▸ RECORDED INFORMATION:
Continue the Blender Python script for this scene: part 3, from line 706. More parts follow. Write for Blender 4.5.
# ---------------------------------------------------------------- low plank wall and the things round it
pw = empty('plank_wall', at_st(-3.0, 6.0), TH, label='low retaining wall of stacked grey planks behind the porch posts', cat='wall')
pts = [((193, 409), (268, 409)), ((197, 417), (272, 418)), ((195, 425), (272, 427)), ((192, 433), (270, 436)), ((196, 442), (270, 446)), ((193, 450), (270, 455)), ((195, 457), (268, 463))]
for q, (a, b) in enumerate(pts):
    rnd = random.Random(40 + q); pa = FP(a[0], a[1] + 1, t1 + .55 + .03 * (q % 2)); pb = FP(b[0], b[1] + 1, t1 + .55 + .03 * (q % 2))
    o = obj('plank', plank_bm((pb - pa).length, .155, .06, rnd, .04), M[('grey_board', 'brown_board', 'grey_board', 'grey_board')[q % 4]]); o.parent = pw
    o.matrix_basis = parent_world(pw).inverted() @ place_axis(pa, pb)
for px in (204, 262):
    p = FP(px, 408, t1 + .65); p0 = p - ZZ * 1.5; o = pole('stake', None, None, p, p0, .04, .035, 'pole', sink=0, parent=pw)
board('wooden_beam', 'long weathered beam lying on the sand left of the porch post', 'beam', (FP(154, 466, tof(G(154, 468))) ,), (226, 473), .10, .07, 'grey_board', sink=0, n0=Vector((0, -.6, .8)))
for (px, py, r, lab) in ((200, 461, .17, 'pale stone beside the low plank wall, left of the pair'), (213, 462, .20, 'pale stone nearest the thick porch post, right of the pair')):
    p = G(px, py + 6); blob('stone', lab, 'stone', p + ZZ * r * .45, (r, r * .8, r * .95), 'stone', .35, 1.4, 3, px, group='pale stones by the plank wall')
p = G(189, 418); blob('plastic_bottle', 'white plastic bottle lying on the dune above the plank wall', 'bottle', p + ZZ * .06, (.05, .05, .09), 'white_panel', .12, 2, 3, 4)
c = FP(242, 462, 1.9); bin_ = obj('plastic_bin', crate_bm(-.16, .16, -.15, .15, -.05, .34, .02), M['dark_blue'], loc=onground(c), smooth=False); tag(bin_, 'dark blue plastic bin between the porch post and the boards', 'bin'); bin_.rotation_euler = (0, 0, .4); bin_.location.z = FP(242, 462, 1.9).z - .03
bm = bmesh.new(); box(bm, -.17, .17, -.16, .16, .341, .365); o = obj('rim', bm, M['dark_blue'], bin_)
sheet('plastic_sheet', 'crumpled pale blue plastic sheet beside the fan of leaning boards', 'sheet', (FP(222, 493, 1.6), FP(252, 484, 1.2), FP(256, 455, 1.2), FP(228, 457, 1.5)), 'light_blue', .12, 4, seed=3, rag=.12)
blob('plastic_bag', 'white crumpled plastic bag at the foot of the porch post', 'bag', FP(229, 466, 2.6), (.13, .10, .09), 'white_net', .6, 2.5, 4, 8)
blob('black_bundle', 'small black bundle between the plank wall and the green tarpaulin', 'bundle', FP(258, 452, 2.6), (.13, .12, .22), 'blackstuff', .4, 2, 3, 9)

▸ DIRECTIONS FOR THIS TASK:
Output the data above exactly, please, line for line.

▸ WRITTEN RESPONSE:
Continue the Blender Python script for this scene: part 3, from line 706. More parts follow. Write for Blender 4.5.
# ---------------------------------------------------------------- low plank wall and the things round it
pw = empty('plank_wall', at_st(-3.0, 6.0), TH, label='low retaining wall of stacked grey planks behind the porch posts', cat='wall')
pts = [((193, 409), (268, 409)), ((197, 417), (272, 418)), ((195, 425), (272, 427)), ((192, 433), (270, 436)), ((196, 442), (270, 446)), ((193, 450), (270, 455)), ((195, 457), (268, 463))]
for q, (a, b) in enumerate(pts):
    rnd = random.Random(40 + q); pa = FP(a[0], a[1] + 1, t1 + .55 + .03 * (q % 2)); pb = FP(b[0], b[1] + 1, t1 + .55 + .03 * (q % 2))
    o = obj('plank', plank_bm((pb - pa).length, .155, .06, rnd, .04), M[('grey_board', 'brown_board', 'grey_board', 'grey_board')[q % 4]]); o.parent = pw
    o.matrix_basis = parent_world(pw).inverted() @ place_axis(pa, pb)
for px in (204, 262):
    p = FP(px, 408, t1 + .65); p0 = p - ZZ * 1.5; o = pole('stake', None, None, p, p0, .04, .035, 'pole', sink=0, parent=pw)
board('wooden_beam', 'long weathered beam lying on the sand left of the porch post', 'beam', (FP(154, 466, tof(G(154, 468))) ,), (226, 473), .10, .07, 'grey_board', sink=0, n0=Vector((0, -.6, .8)))
for (px, py, r, lab) in ((200, 461, .17, 'pale stone beside the low plank wall, left of the pair'), (213, 462, .20, 'pale stone nearest the thick porch post, right of the pair')):
    p = G(px, py + 6); blob('stone', lab, 'stone', p + ZZ * r * .45, (r, r * .8, r * .95), 'stone', .35, 1.4, 3, px, group='pale stones by the plank wall')
p = G(189, 418); blob('plastic_bottle', 'white plastic bottle lying on the dune above the plank wall', 'bottle', p + ZZ * .06, (.05, .05, .09), 'white_panel', .12, 2, 3, 4)
c = FP(242, 462, 1.9); bin_ = obj('plastic_bin', crate_bm(-.16, .16, -.15, .15, -.05, .34, .02), M['dark_blue'], loc=onground(c), smooth=False); tag(bin_, 'dark blue plastic bin between the porch post and the boards', 'bin'); bin_.rotation_euler = (0, 0, .4); bin_.location.z = FP(242, 462, 1.9).z - .03
bm = bmesh.new(); box(bm, -.17, .17, -.16, .16, .341, .365); o = obj('rim', bm, M['dark_blue'], bin_)
sheet('plastic_sheet', 'crumpled pale blue plastic sheet beside the fan of leaning boards', 'sheet', (FP(222, 493, 1.6), FP(252, 484, 1.2), FP(256, 455, 1.2), FP(228, 457, 1.5)), 'light_blue', .12, 4, seed=3, rag=.12)
blob('plastic_bag', 'white crumpled plastic bag at the foot of the porch post', 'bag', FP(229, 466, 2.6), (.13, .10, .09), 'white_net', .6, 2.5, 4, 8)
blob('black_bundle', 'small black bundle between the plank wall and the green tarpaulin', 'bundle', FP(258, 452, 2.6), (.13, .12, .22), 'blackstuff', .4, 2, 3, 9)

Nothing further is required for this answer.